Even an unsuccessful lawsuit can punish the respondent (defendant) because of the costs involved in defending him/herself.

A standard on disclosure would do more to protect a discloser than exposing them to risk.

Standards actually reduce the chance of success of a suit by providing a definition of what is reasonable caution in a circumstance. Of course a court could still ignore a standard, especially one set by something other than a legitimate agency with jurisdiction in that country.

If reasonable disclosure standards existed and were followed by the discloser, the discloser would likely be able to recover his/her legal costs on the basis that the original suit was frivolous (depending on the circumstances and jurisdiction).

The only reasons security risks (i.e. premature disclosers) haven't been sued are:

1. Leniency and lack of organization by those damaged (primarily the customers of the vendor), and

2. You can't get blood from a stone (you can't recover multi-million dollar looses from an ordinary person). Of course you can sue someone now and recover the money in a few years.

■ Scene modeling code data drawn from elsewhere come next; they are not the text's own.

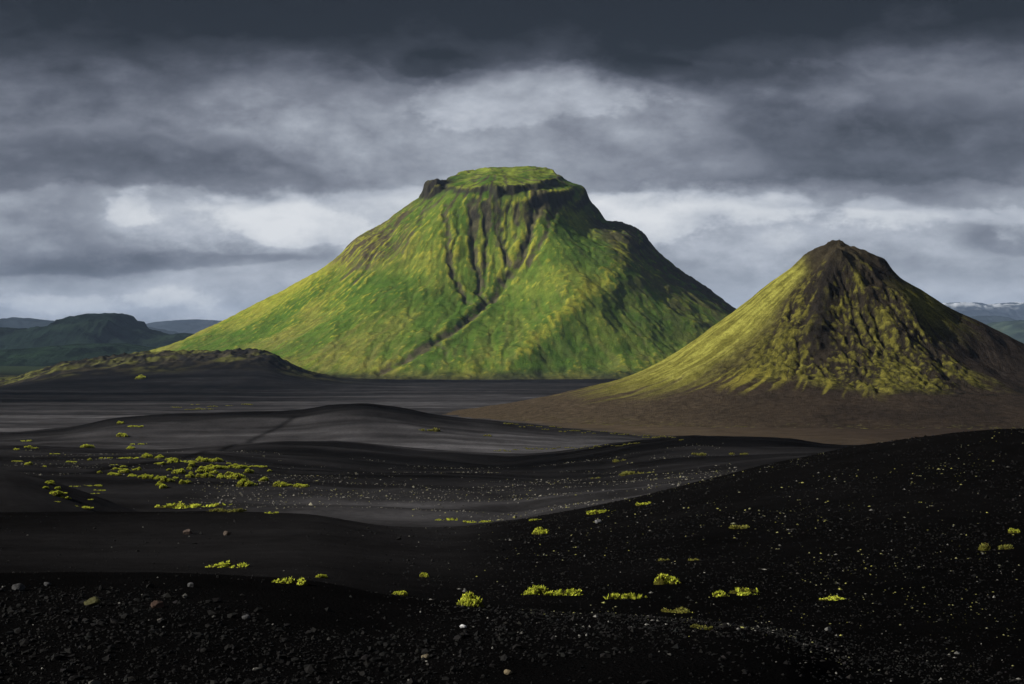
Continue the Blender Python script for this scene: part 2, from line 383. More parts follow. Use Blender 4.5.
def build_big_mountain():
    cx, cy, cell = -22.0, 2550.0, 2.4
    X, Y = np.meshgrid(np.arange(cx - 900, cx + 760, cell), np.arange(cy - 800, cy + 620, cell))
    DX, DY = X - cx, Y - cy
    # wander a little so that no contour is a clean arc
    wx = 26 * fbm(DX / 170, DY / 170, 4, 301); wy = 26 * fbm(DX / 170, DY / 170, 4, 331)
    far = sstep(120, 260, np.hypot(DX, DY))
    keys = {
      0: [(0,305),(104,305),(110,300),(129,288),(154,278),(163,256),(181,236),(195,217),(219,213),(246,204),(262,194),(271,179),(283,164),(312,138),(353,108),(417,57),(507,-5),(590,-54),(760,-90),(1200,-120)],
      -45: [(0,275),(108,275),(118,268),(138,262),(146,242),(165,216),(200,184),(260,150),(320,112),(380,70),(450,22),(520,-22),(600,-62),(760,-90),(1200,-120)],
      -90: [(0,262),(100,266),(116,258),(160,209),(200,166),(250,122),(300,84),(350,50),(400,22),(480,-20),(560,-56),(660,-74),(900,-100),(1200,-120)],
      -135: [(0,274),(108,270),(120,260),(170,216),(220,170),(300,105),(400,38),(500,-14),(600,-46),(700,-64),(900,-90),(1200,-120)],
      180: [(0,282),(104,278),(126,272),(150,258),(172,243),(208,217),(254,188),(290,152),(362,107),(453,58),(544,13),(634,-24),(740,-56),(860,-74),(1200,-120)],
      135: [(0,290),(110,280),(130,262),(200,205),(300,120),(420,40),(540,-25),(640,-60),(1200,-120)],
      90: [(0,315),(105,308),(125,285),(200,215),(300,120),(400,40),(500,-20),(580,-58),(1200,-120)],
      45: [(0,305),(105,298),(130,276),(200,215),(300,120),(420,35),(540,-40),(640,-70),(1200,-120)],
    }
    side = np.exp(-(DY / 60.0) ** 2)
    Z, r, ph = profile_field(DX + wx * far * (1 - .95 * side), DY + wy * far * (1 - .95 * side), keys, None)
    # flat cap, tilted towards the camera, with a broken rim
    pr = np.radians(ph)
    rim = 118 - 13 * np.cos(pr) ** 2 + 15 * fbm(np.cos(pr) * 3.2 + 9, np.sin(pr) * 3.2, 4, 351) + 11 * fbm(DX / 20, DY / 20, 4, 361)
    cap = 273 + .285 * (DY + 112) + 9 * fbm(DX / 70, DY / 70, 4, 371) - .20 * np.maximum(0, -DX - 20) - .04 * np.maximum(0, DX - 60)
    cap = np.minimum(cap, 329 + 4 * fbm(DX / 50, DY / 40, 3, 377) - 3 * sstep(40, -20, DX))
    inside = 1 - sstep(-3.5, 3.5, r - rim)
    Z = Z * (1 - inside) + cap * inside
    # dark rock tower on the left shoulder of the cap
    kd = np.hypot((DX + 112) / 26, (DY + 8) / 40)
    Z = np.maximum(Z, 289 + 6 * fbm(DX / 9, DY / 14, 4, 379) - 75 * np.maximum(0, kd - .85 + .25 * fbm(DX / 12, DY / 12, 3, 383)) - 60 * np.maximum(0, kd - 1.1) ** 2)
    # the hollow below the rim where the gullies gather, and the broad buttress to its right
    ax = DX + 26 + .16 * (DY + 120)
    Z = Z - 14 * np.exp(-(ax / 66) ** 2) * sstep(120, 190, r) * sstep(430, 290, r) * sstep(40, -60, DY)
    Z = Z + 9 * np.exp(-((ax - 105) / 48) ** 2) * sstep(130, 210, r) * sstep(470, 330, r) * sstep(40, -60, DY)
    # crags: stepped ledges high on both flanks
    front = sstep(70, -60, DY)
    crag = (sstep(-165, -240, DX) * sstep(-390, -300, DX) * sstep(330, 210, r) + sstep(170, 230, DX) * sstep(470, 380, DX) * sstep(-260, -90, DY))
    crag = np.clip(crag, 0, 1) * sstep(128, 150, r)
    cr = ridged(DX / 34, DY / 34, 5, 401) - .62
    Z = Z + crag * 7 * cr
    # gullies that fan out from the rim and meet in one ravine; drawn on the slope they cut
    Z0 = blur(Z, 3)
    def line(pts): return smooth_poly(plan_of(pts, X, Y, Z0, cy - 780, cy), 4)
    ravine = line([(484,305),(470,318),(450,332),(434,343)]); foot = line([(434,343),(418,353),(400,363),(380,373)])
    gul = [(line([(470,203),(473,230),(475,260),(480,288),(484,305)]), 9, 11), (line([(541,200),(533,215),(530,235),(521,255),(508,278),(498,292),(484,305)]), 11, 12),
           (line([(446,205),(447,235),(450,260),(458,285),(470,306)]), 6, 8), (line([(497,203),(499,235),(506,256),(509,272)]), 6, 8),
           (line([(484,205),(486,240),(485,275)]), 5, 7), (line([(560,200),(553,215),(545,235),(530,262)]), 5, 9), (ravine, 14, 13), (foot, 7, 11),
           (line([(404,214),(385,240),(366,268),(352,284)]), 6, 8), (line([(425,210),(412,235),(398,258)]), 4, 6), (line([(384,232),(362,262),(340,280)]), 5, 7),
           (line([(520,205),(515,235),(505,260)]), 3, 6), (line([(620,300),(640,330),(650,360)]), 3, 12), (line([(440,345),(450,362),(470,375)]), 3, 9), (line([(520,350),(560,366),(590,374)]), 2, 10)]
    gm = np.zeros_like(Z); cut = np.zeros_like(Z); lev = np.zeros_like(Z)
    wob = 5 * fbm(DX / 24, DY / 24, 3, 431)
    for P, dep, wid in gul:
        d = np.abs(poly_dist(X + 2.2 * wob, Y, P))
        wid *= .62; dep *= .34
        cut = np.maximum(cut, dep * np.exp(-(d / wid) ** 2)); lev = np.maximum(lev, .35 * dep * np.exp(-((d - 1.9 * wid) / wid) ** 2))
        gm = np.maximum(gm, np.exp(-(d / (wid * 1.35)) ** 2) * min(1, dep / 2.2))
    Z = Z - cut + lev * front * (1 - np.clip(cut / 5, 0, 1))
    # the lit spur running down to the right and its lee side
    sp = line([(612,238),(622,262),(606,284),(588,296),(572,310),(555,326),(540,342),(525,356)])
    ds = poly_dist(X, Y, sp)
    Z = Z + 9 * np.exp(-((ds + 14 * fbm(DX / 45, DY / 45, 4, 441)) / 36) ** 2)
    # fluting all around the upper slopes
    flu = ridged(ph / 5.0 + 1.4 * fbm(DX / 90, DY / 90, 3, 451), r / 420, 3, 461) - .62
    Z = Z + 2.2 * flu * sstep(128, 165, r) * sstep(330, 190, r)
    fl2 = ridged(ph / 1.9 + 1.2 * fbm(DX / 60, DY / 60, 3, 455), r / 300, 3, 465) - .62
    Z = Z + 1.4 * fl2 * sstep(128, 190, r) * sstep(560, 420, r)
    Z = Z + 5 * fbm(DX / 60, DY / 60, 5, 471) * sstep(120, 160, r) + 1.2 * fbm(DX / 12, DY / 12, 3, 481)
    Zc = Z.copy()
    Z, acc = erode(Z, cell, passes=9, K=.055, m=.42, seed=5, hold=16)
    up = sstep(350, 190, r + 40 * fbm(DX / 80, DY / 80, 3, 491))
    Z = Zc + np.clip(Z - Zc, -9, 7) * sstep(-62, -30, Z) * (.17 + .13 * up)
    keep = np.clip(inside + np.exp(-(kd / 1.3) ** 4), 0, 1)
    Z = Z * (1 - keep) + Zc * keep
    st_g = fbm(ph / 1.1, r / 110, 3, 495) * sstep(130, 170, r) * .4
    Z = Z + (1.1 * fbm(DX / 9, DY / 9, 3, 483) + 1.0 * st_g + .8 * (ridged(DX / 26, DY / 26, 5, 487, .6) - .62)) * sstep(0, 90, r) + crag * 3 * (ridged(DX / 15, DY / 15, 4, 489) - .6)
    gy, gx = np.gradient(Z, cell); slope = np.hypot(gx, gy)
    cur = blur(Z, 6) - Z                       # + in hollows, - on ribs
    ch = sstep(2.6, 5.2, blur(acc, 1)); fl = ch
    n1 = fbm(DX / 130, DY / 130, 5, 501); n2 = fbm(DX / 34, DY / 34, 4, 521); n3 = fbm(DX / 11, DY / 11, 3, 541)
    st = fbm(ph / 1.3 + .6 * n1, r / 150, 4, 551); st2 = fbm(ph / .55, r / 70, 3, 561)
    nr = sstep(112, 135, r); st = st * nr + n2 * (1 - nr); st2 = st2 * nr + n3 * (1 - nr)
    green = lerp3([.064, .120, .018], [.142, .182, .030], sstep(-.3, .4, .75 * n1 + .2 * n2 + .3 * st + .2 * st2))
    green = lerp3(green, [.085, .080, .035], sstep(.15, .5, st + .6 * st2 - .5 * n2) * .3)
    # yellow moss, the foot too; sunlight painted in on ribs, high left flank, spur crest
    yel = sstep(.2, 1.0, .8 * sstep(.0, -1.2, cur) + .6 * np.exp(-((ds + 12 * n2) / 17) ** 2) + .2 * st2 + .3 * sstep(-100, -420, DX) * sstep(-160, 120, DY + 130) + .55 * sstep(-60, -330, DX) * sstep(-80, 140, Z)
                + .4 * sstep(0, -45, Z) + .15 * n2 + .6 * n1 + .18 * st)
    C = lerp3(green, [.33, .315, .040], yel * .75)
    C = lerp3(C, [.19, .235, .035], inside * sstep(-.4, .3, n2 + .6 * n1) * .9)
    C = lerp3(C, [.135, .125, .045], sstep(-.1, .45, n1 + .35 * st + .3 * n2) * sstep(-60, -260, DX) * .4)
    C = lerp3(C, [.10, .095, .04], sstep(60, -40, Z) * sstep(-.2, .3, n2 + .5 * st) * .35)
    # bare brown scree and dark rock
    brown = np.array([.075, .060, .042]); rock = np.array([.030, .027, .024])
    scree = np.clip(gm * (.8 + 1.2 * n3 + .8 * n2) + (.25 + .6 * up) * ch * sstep(-.3, .3, n2 + .8 * n3 + .003 * (Z - 60)) + .8 * sstep(.02, .3, fbm(ph / 6 + n2, r / 90, 4, 571)) * sstep(215, 130, r + 40 * n2), 0, 1)
    C = lerp3(C, brown * (.95 + .5 * n3)[..., None], sstep(.25, .8, scree) * .85)
    C = lerp3(C, brown, crag * sstep(-.12, .16, .9 * st + .6 * n2 + .5 * n3 - 1.0 * cr + .08) * .92)
    ribs = sstep(-135, -175, DX) * sstep(-325, -270, DX) * sstep(105, 150, Z) * sstep(-230, -130, DY) * (1 - inside)
    C = lerp3(C, [.068, .054, .036], ribs * sstep(-.16, .08, .9 * st + .7 * st2 + .5 * n3 + .3 * n2) * .9)
    right = sstep(135, 175, DX) * sstep(-210, -70, DY + .25 * (DX - 200)) * sstep(70, 110, r)
    C = lerp3(C, rock * 1.3, right * sstep(-.25, .15, n2 + .7 * n3 + .12) * .9 * sstep(520, 380, DX))
    rough = sstep(120, 240, DX) * sstep(-420, -250, DY) * sstep(-.12, .16, n2 + .9 * n3)
    C = lerp3(C, [.070, .062, .030], rough * .7)
    under = np.exp(-((r - rim - 2) / 5.5) ** 2) * sstep(-.35, .2, n2 + .5 * n3 + .3)
    C = lerp3(C, rock, np.clip(under * sstep(-.5, .1, n2 + .4) + sstep(1.25, 1.8, slope), 0, 1) * .92)
    C = lerp3(C, rock * .9, np.exp(-(kd / 1.35) ** 4))
    C = lerp3(C, [.030, .027, .022], sstep(-36, -54, Z + 9 * n1 + 10 * n2 + 5 * st) * .85)
    C = C * (1 + .28 * n3)[..., None]
    o = grid_obj('mountain', X, Y, Z, M_mtn, C)
    tag(o, 'big green mountain with a flat grassy cap ringed by dark cliffs', 'mountain', kind='structure')
    return o

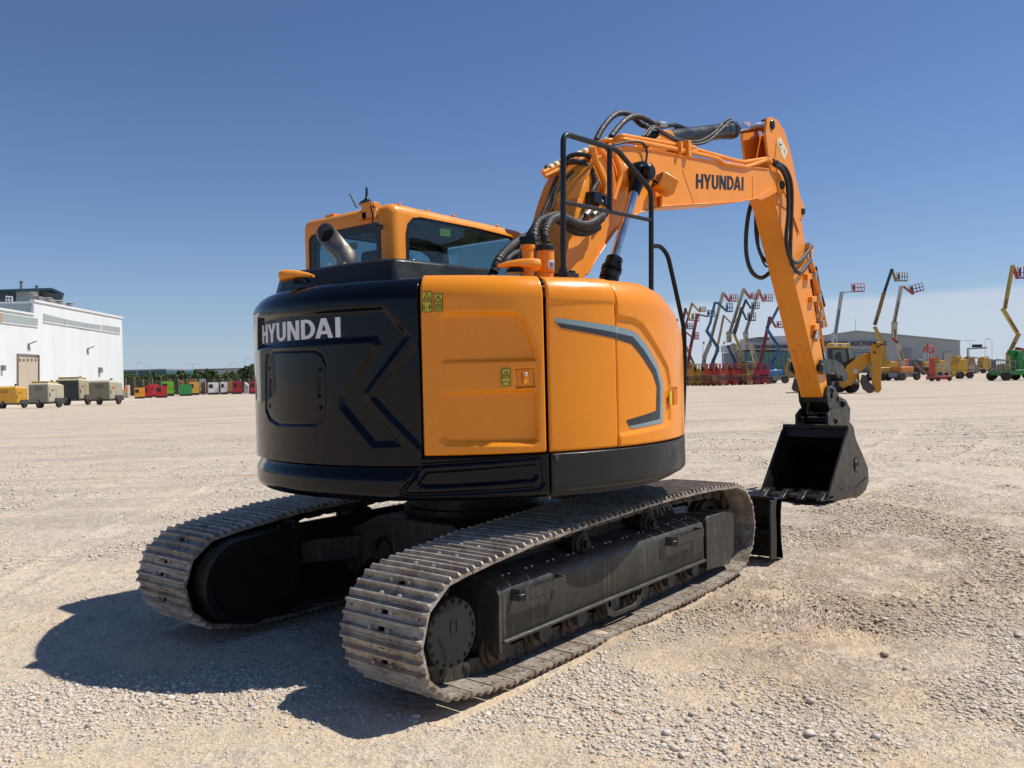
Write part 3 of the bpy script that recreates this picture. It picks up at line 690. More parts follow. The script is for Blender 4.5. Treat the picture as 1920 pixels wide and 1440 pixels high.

Probably the only reason the government hasn't gone after disclosers is that they have some kind of interest in having hacking and probing continue -- possibly to provide camouflage for their own activities -- possibly something else.

I'm not a lawyer, but I follow legal matters. (If I were a lawyer I'd have launched some class action suits against companies involved in premature disclosure. Some would be bound to win, and then I could retire on my fees.)